Directions: Copy out every line containing the word "render".

Dataset excerpts:
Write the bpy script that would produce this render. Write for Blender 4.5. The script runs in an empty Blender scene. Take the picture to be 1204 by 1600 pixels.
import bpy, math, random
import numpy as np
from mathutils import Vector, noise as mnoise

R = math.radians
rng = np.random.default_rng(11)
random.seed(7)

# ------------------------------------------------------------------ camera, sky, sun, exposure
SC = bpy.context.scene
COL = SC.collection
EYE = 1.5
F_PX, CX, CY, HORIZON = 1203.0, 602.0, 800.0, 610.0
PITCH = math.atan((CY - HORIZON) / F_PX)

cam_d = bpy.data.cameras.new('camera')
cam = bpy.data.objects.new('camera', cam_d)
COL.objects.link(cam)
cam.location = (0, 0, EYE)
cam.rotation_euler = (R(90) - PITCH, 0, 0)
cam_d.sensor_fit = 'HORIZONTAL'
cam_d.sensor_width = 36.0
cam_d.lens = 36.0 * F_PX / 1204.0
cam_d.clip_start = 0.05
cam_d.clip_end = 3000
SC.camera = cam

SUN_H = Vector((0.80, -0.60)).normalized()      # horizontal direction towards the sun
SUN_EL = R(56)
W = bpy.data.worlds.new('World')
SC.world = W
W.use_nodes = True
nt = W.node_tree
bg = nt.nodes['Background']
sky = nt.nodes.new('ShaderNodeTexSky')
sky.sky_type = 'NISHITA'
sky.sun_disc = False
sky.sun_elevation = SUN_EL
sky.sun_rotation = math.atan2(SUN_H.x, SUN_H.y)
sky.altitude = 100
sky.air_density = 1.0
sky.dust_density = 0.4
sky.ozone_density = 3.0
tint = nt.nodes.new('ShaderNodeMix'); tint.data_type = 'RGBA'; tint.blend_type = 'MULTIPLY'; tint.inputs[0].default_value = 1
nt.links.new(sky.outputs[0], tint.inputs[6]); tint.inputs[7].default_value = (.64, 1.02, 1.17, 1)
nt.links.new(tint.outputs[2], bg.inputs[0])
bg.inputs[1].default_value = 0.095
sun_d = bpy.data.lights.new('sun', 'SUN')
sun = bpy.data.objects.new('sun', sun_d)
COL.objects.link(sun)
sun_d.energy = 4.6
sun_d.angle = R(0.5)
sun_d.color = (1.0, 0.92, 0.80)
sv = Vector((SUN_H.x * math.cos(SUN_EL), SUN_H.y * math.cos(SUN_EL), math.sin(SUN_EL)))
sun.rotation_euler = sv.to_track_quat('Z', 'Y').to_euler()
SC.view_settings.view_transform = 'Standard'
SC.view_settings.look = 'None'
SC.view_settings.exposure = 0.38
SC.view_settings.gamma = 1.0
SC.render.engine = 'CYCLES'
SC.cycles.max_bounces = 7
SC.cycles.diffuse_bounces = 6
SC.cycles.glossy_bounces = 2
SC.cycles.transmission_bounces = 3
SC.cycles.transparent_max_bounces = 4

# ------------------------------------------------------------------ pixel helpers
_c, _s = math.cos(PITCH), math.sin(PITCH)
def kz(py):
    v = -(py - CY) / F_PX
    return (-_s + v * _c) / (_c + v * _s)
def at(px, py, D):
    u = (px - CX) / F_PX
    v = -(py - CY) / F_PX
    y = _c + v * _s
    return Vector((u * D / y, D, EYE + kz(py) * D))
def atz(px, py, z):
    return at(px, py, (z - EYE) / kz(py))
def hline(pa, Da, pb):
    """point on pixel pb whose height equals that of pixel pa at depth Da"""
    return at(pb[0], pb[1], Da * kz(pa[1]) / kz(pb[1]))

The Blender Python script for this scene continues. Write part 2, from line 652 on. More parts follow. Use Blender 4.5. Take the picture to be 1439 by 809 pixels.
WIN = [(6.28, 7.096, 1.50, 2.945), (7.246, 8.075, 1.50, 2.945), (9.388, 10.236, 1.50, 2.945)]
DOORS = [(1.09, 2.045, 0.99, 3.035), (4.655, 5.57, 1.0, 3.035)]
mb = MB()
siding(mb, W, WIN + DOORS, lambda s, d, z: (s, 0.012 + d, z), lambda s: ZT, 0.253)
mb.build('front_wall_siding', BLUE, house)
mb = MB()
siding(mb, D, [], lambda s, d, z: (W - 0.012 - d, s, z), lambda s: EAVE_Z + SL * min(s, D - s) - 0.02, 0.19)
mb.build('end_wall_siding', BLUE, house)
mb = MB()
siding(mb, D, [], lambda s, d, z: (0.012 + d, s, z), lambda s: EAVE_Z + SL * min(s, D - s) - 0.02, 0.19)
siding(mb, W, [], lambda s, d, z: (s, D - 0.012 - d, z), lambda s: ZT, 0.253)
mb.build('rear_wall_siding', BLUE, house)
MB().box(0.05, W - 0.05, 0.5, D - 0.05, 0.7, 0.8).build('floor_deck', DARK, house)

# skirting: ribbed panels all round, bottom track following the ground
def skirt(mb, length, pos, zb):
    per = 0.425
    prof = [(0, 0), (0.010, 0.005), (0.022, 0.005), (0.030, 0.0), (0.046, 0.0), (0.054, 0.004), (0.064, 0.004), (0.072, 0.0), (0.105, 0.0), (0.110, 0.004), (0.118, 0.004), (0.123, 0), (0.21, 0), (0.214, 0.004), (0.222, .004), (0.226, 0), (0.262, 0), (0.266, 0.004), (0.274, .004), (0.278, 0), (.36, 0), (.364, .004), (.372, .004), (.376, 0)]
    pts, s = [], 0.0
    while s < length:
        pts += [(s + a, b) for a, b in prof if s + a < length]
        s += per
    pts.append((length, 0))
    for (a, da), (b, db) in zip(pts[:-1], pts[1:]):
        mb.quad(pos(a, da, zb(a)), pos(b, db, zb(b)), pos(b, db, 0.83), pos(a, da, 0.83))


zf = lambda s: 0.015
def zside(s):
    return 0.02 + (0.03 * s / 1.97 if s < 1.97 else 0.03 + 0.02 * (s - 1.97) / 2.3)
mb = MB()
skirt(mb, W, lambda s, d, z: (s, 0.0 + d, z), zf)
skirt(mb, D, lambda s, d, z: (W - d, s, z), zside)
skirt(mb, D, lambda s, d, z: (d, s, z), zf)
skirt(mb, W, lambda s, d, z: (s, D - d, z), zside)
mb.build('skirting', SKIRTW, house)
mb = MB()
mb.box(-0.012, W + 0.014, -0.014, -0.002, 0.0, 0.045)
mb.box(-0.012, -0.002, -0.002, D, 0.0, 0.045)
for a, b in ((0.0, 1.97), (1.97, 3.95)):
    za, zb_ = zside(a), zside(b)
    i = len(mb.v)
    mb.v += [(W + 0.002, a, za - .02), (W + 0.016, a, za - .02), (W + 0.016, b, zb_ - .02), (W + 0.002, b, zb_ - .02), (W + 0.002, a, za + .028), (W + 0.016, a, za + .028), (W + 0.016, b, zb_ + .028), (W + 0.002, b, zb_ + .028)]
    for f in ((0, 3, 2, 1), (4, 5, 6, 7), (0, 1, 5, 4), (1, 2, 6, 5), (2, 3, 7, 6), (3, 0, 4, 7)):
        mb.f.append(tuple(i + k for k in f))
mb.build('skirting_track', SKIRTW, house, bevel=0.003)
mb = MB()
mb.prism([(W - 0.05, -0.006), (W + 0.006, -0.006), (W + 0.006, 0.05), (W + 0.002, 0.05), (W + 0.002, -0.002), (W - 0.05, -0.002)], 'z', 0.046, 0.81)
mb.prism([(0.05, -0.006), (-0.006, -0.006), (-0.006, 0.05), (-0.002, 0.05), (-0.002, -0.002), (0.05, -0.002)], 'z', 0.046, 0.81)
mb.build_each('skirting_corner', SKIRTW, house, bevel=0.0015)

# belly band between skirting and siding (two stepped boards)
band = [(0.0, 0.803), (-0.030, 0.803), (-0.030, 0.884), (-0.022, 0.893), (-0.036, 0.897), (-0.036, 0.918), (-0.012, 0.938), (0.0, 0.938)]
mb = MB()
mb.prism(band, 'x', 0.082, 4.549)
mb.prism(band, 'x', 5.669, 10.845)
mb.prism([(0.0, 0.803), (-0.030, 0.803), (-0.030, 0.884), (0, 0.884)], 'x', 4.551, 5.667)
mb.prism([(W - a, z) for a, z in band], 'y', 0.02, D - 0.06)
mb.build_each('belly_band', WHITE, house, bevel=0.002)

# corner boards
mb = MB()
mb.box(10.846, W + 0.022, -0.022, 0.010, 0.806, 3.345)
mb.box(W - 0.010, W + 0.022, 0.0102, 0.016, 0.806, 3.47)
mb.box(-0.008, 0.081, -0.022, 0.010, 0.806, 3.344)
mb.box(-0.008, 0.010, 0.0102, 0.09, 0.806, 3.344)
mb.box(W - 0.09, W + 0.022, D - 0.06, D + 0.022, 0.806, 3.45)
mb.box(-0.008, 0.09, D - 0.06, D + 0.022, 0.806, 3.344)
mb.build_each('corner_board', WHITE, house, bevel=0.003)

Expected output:
Write the bpy script that would produce this render. Write for Blender 4.5. The script runs in an empty Blender scene. Take the picture to be 1204 by 1600 pixels.
SC.render.engine = 'CYCLES'